|
|
|
Symbian OS is a modular system, and licensees who build products with it are expected to add, remove, and in some cases, modify, components. This means that Symbian OS software written for one phone may or may not be compatible with another phone. As well as cross-device compatibility, you may also want to consider compatibility between different versions (releases) of Symbian OS.
This page summarises these compatibility issues.
The
extensive customisation facilities provided by Symbian OS mean that not all
phones support all the functionality it offers. There is, however, a large core
of interfaces that will be present on all phones. Example of common interfaces
are the large Kernel user library (euser.dll), and the engines for
the key PIM applications Contacts and Agenda.
Pre-platform developers should therefore either check with the phone manufacturer that the interfaces that they require are supported in the phone, or rely on the common interfaces.
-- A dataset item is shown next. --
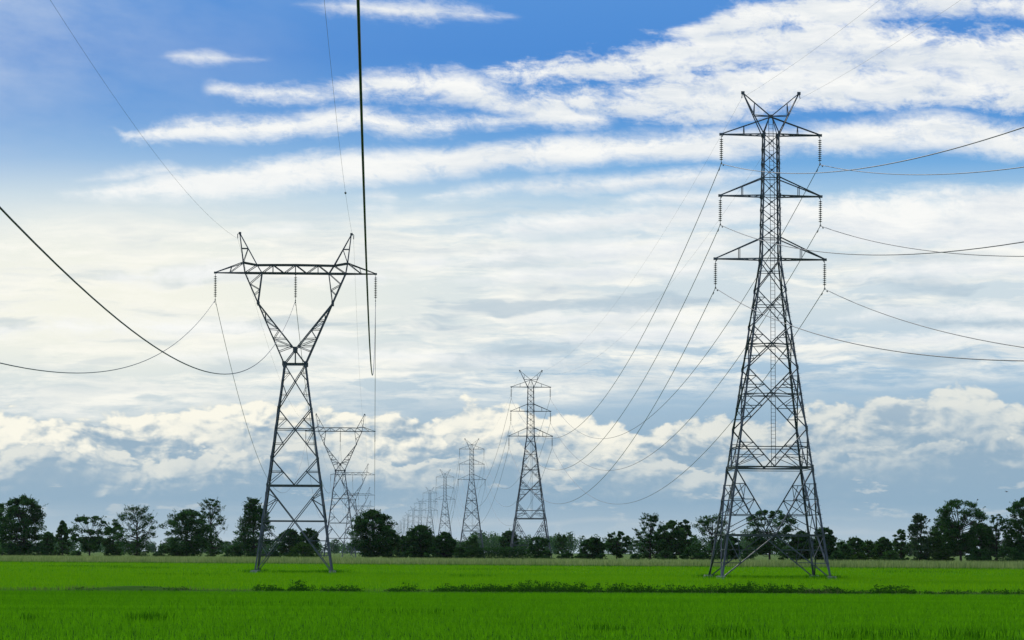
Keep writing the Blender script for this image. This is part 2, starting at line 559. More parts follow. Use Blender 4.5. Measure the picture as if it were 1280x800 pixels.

User interfaces are likely to be the area of greatest difference between the Symbian OS and the eventual phone. This variability of UIs, over a common operating system core, means that Symbian OS encourages programs to be written with a clean separation of UI code from application logic (or engine) code.
Note that if you use a language other than C++, you may gain stronger cross-phone compatibility. MIDP Java, WAP, and HTML, are all designed to allow user interfaces to be coded without detailed knowledge of the target phone, whether Symbian-OS or otherwise.
The following table lists the key versions of the operating system, its major innovations, and the products (announced before December 2001) that use that release.
|
Symbian have attempted to maintain backward compatibility so that developers can write code that runs on multiple versions of Symbian OS.
Backward source compatibility means that code written
for older versions can be made to run on newer versions by simply rebuilding
it. This compatibility has been broadly maintained across these versions, with
the exception of the UI architecture, which was substantially changed at
Symbian OS v5.1. The best guide to backward source compatibility is the
Support information for each item in the Developer Library's
API Reference.
Symbian also try to maintain backward binary compatibility (allowing old code to run on newer versions without rebuilding), though this is not always possible when new functionality is introduced. The largest binary compatibility break occurred at Symbian OS v5.1, when Symbian OS began using Unicode, causing a break for all interfaces with string (descriptor) parameters.